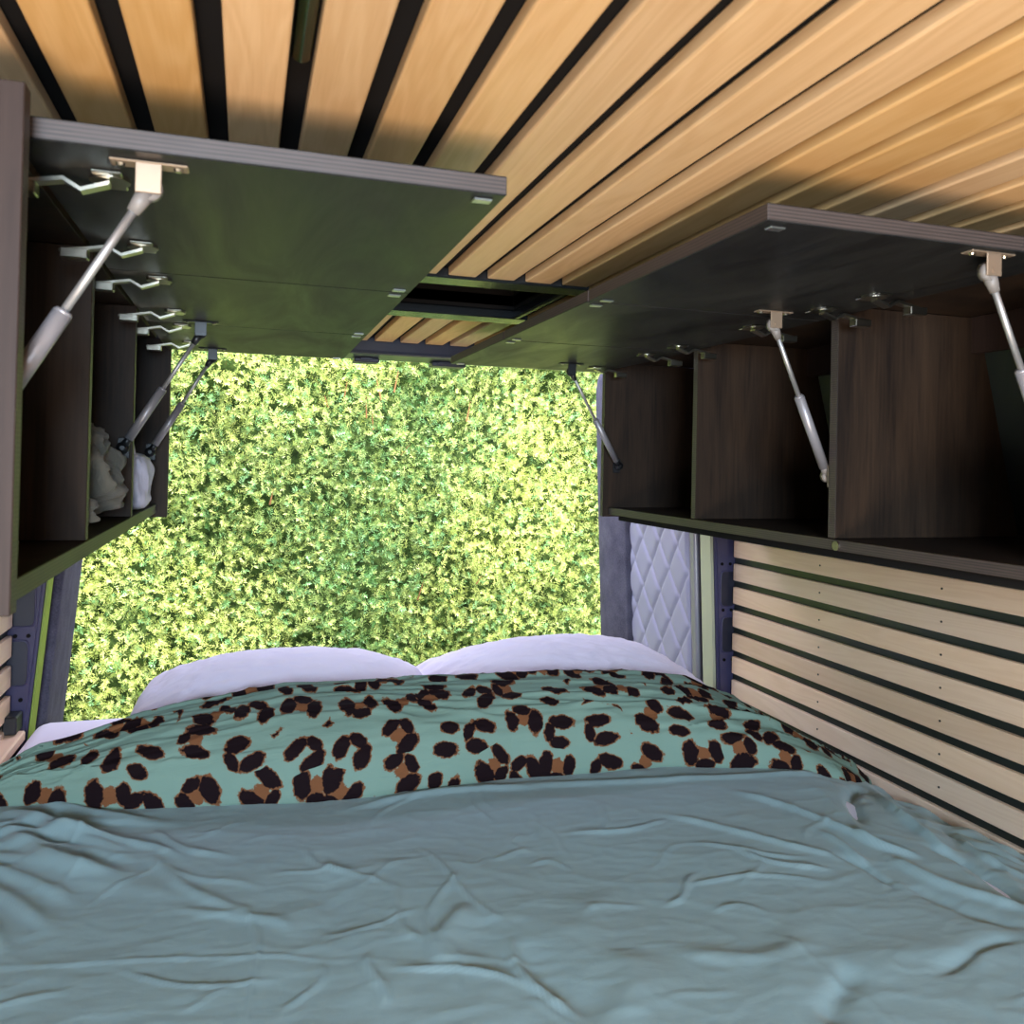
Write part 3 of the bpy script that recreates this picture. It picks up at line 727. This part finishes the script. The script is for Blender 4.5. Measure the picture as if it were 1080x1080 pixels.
for i in range(n1-1): F.append((i*n2+n2-1, (i+1)*n2+n2-1, b0+2*(i+1)+1, b0+2*i+1)); F.append((b0+2*i, b0+2*i+1, b0+2*i+3, b0+2*i+2))
co = nmesh('inner_branches', V, F, CORE, hg); co.matrix_parent_inverse = HI
def sprigs(count, xr, zr):
    xx = rng.uniform(*xr, count); zz = rng.uniform(*zr, count)
    P0 = np.array([(x, hy(x, z), z) for x, z in zip(xx, zz)])
    P0[:, 1] += rng.uniform(-.05, .10, count)
    D = np.stack([rng.normal(0, .45, count), -np.abs(rng.normal(.75, .35, count)), rng.normal(.30, .5, count)], 1)
    D /= np.linalg.norm(D, axis=1)[:, None]; return P0, D
A1 = sprigs(25000, (-1.25, 2.35), (-1.30, .75)); A2 = sprigs(5200, (-3.6, 5.2), (-1.66, 1.05))
P0 = np.concatenate([A1[0], A2[0]]); D = np.concatenate([A1[1], A2[1]]); n = len(P0)
rv = rng.normal(size=(n, 3)); S1 = np.cross(D, rv); S1 /= np.linalg.norm(S1, axis=1)[:, None]; S2 = np.cross(D, S1)
LN = 13
L = .040*rng.uniform(.6, 1.35, n)
patch = np.array([noise.noise(Vector((p[0]*1.1, p[2]*1.1, 4)))+.5*noise.noise(Vector((p[0]*3.5, p[2]*3.5, 14))) for p in P0])
young = np.clip(.56+.75*patch-.10*(P0[:, 0]-.5)+rng.normal(0, .25, n), 0, 1)
c_old = np.array([.085, .21, .055]); c_new = np.array([.66, .72, .22])
COLR = c_old[None]*(1-young[:, None])+c_new[None]*young[:, None]
COLR *= rng.uniform(.75, 1.2, n)[:, None]
blue = (rng.random(n) < .11); COLR[blue] = np.array([.26, .50, .20])*rng.uniform(.8, 1.2, blue.sum())[:, None]
VV, CC = [], []
for q in range(LN):
    t = q/(LN-1); ang = q*2.4 + rng.uniform(-.4, .4, n)
    flat = .55
    side = (S1*np.cos(ang)[:, None] + S2*np.sin(ang)[:, None]*flat)
    base = P0 + D*(L*t)[:, None]
    fwd = .35+.75*t
    dr = side + D*fwd + rng.normal(0, .12, (n, 3)); dr /= np.linalg.norm(dr, axis=1)[:, None]
    ln = .021*(1-.35*t)*rng.uniform(.8, 1.2, n)
    wv = np.cross(dr, D+.3*S2); wv /= (np.linalg.norm(wv, axis=1)[:, None]+1e-6)
    w = .0021*rng.uniform(.8, 1.25, n)
    a = base; b = base+dr*(ln*.5)[:, None]+wv*w[:, None]; c = base+dr*ln[:, None]; d = base+dr*(ln*.5)[:, None]-wv*w[:, None]
    VV.append(np.stack([a, b, c, d], 1)); cc = COLR*(.85+.3*t); CC.append(np.repeat(np.concatenate([cc, np.ones((n, 1))], 1)[:, None], 4, 1))
V = np.stack(VV, 1).reshape(-1, 3); C = np.stack(CC, 1).reshape(-1, 4)
F = np.arange(len(V)).reshape(-1, 4)
fo = nmesh('foliage', V, F, LEAF, hg, True, C); fo.matrix_parent_inverse = HI
for (x, z) in ((.33, .22), (.40, .27), (.50, .18), (.56, .26), (.62, .30), (.53, .13), (.95, .18), (.66, .02), (1.0, -.55), (.1, -.2), (.74, -.62)):
    a = Vector((x, hy(x, z)-.03, z)); b = a+Vector((random.uniform(-.03, .03), -.04, random.uniform(.04, .10)))
    bm = bmesh.new(); cyl(bm, a, b, .004, .001, n=6)
    tw = obj('dry_shoot', bm, TWIG, hg); tw['label'] = 'rust brown dry shoot'; tw.matrix_parent_inverse = HI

*GIVEN EXERCISE*
Transcribe the material exactly, keeping every word and none of the pictures.

*RESULT BELOW*
Write part 3 of the bpy script that recreates this picture. It picks up at line 727. This part finishes the script. The script is for Blender 4.5. Measure the picture as if it were 1080x1080 pixels.
for i in range(n1-1): F.append((i*n2+n2-1, (i+1)*n2+n2-1, b0+2*(i+1)+1, b0+2*i+1)); F.append((b0+2*i, b0+2*i+1, b0+2*i+3, b0+2*i+2))
co = nmesh('inner_branches', V, F, CORE, hg); co.matrix_parent_inverse = HI
def sprigs(count, xr, zr):
    xx = rng.uniform(*xr, count); zz = rng.uniform(*zr, count)
    P0 = np.array([(x, hy(x, z), z) for x, z in zip(xx, zz)])
    P0[:, 1] += rng.uniform(-.05, .10, count)
    D = np.stack([rng.normal(0, .45, count), -np.abs(rng.normal(.75, .35, count)), rng.normal(.30, .5, count)], 1)
    D /= np.linalg.norm(D, axis=1)[:, None]; return P0, D
A1 = sprigs(25000, (-1.25, 2.35), (-1.30, .75)); A2 = sprigs(5200, (-3.6, 5.2), (-1.66, 1.05))
P0 = np.concatenate([A1[0], A2[0]]); D = np.concatenate([A1[1], A2[1]]); n = len(P0)
rv = rng.normal(size=(n, 3)); S1 = np.cross(D, rv); S1 /= np.linalg.norm(S1, axis=1)[:, None]; S2 = np.cross(D, S1)
LN = 13
L = .040*rng.uniform(.6, 1.35, n)
patch = np.array([noise.noise(Vector((p[0]*1.1, p[2]*1.1, 4)))+.5*noise.noise(Vector((p[0]*3.5, p[2]*3.5, 14))) for p in P0])
young = np.clip(.56+.75*patch-.10*(P0[:, 0]-.5)+rng.normal(0, .25, n), 0, 1)
c_old = np.array([.085, .21, .055]); c_new = np.array([.66, .72, .22])
COLR = c_old[None]*(1-young[:, None])+c_new[None]*young[:, None]
COLR *= rng.uniform(.75, 1.2, n)[:, None]
blue = (rng.random(n) < .11); COLR[blue] = np.array([.26, .50, .20])*rng.uniform(.8, 1.2, blue.sum())[:, None]
VV, CC = [], []
for q in range(LN):
    t = q/(LN-1); ang = q*2.4 + rng.uniform(-.4, .4, n)
    flat = .55
    side = (S1*np.cos(ang)[:, None] + S2*np.sin(ang)[:, None]*flat)
    base = P0 + D*(L*t)[:, None]
    fwd = .35+.75*t
    dr = side + D*fwd + rng.normal(0, .12, (n, 3)); dr /= np.linalg.norm(dr, axis=1)[:, None]
    ln = .021*(1-.35*t)*rng.uniform(.8, 1.2, n)
    wv = np.cross(dr, D+.3*S2); wv /= (np.linalg.norm(wv, axis=1)[:, None]+1e-6)
    w = .0021*rng.uniform(.8, 1.25, n)
    a = base; b = base+dr*(ln*.5)[:, None]+wv*w[:, None]; c = base+dr*ln[:, None]; d = base+dr*(ln*.5)[:, None]-wv*w[:, None]
    VV.append(np.stack([a, b, c, d], 1)); cc = COLR*(.85+.3*t); CC.append(np.repeat(np.concatenate([cc, np.ones((n, 1))], 1)[:, None], 4, 1))
V = np.stack(VV, 1).reshape(-1, 3); C = np.stack(CC, 1).reshape(-1, 4)
F = np.arange(len(V)).reshape(-1, 4)
fo = nmesh('foliage', V, F, LEAF, hg, True, C); fo.matrix_parent_inverse = HI
for (x, z) in ((.33, .22), (.40, .27), (.50, .18), (.56, .26), (.62, .30), (.53, .13), (.95, .18), (.66, .02), (1.0, -.55), (.1, -.2), (.74, -.62)):
    a = Vector((x, hy(x, z)-.03, z)); b = a+Vector((random.uniform(-.03, .03), -.04, random.uniform(.04, .10)))
    bm = bmesh.new(); cyl(bm, a, b, .004, .001, n=6)
    tw = obj('dry_shoot', bm, TWIG, hg); tw['label'] = 'rust brown dry shoot'; tw.matrix_parent_inverse = HI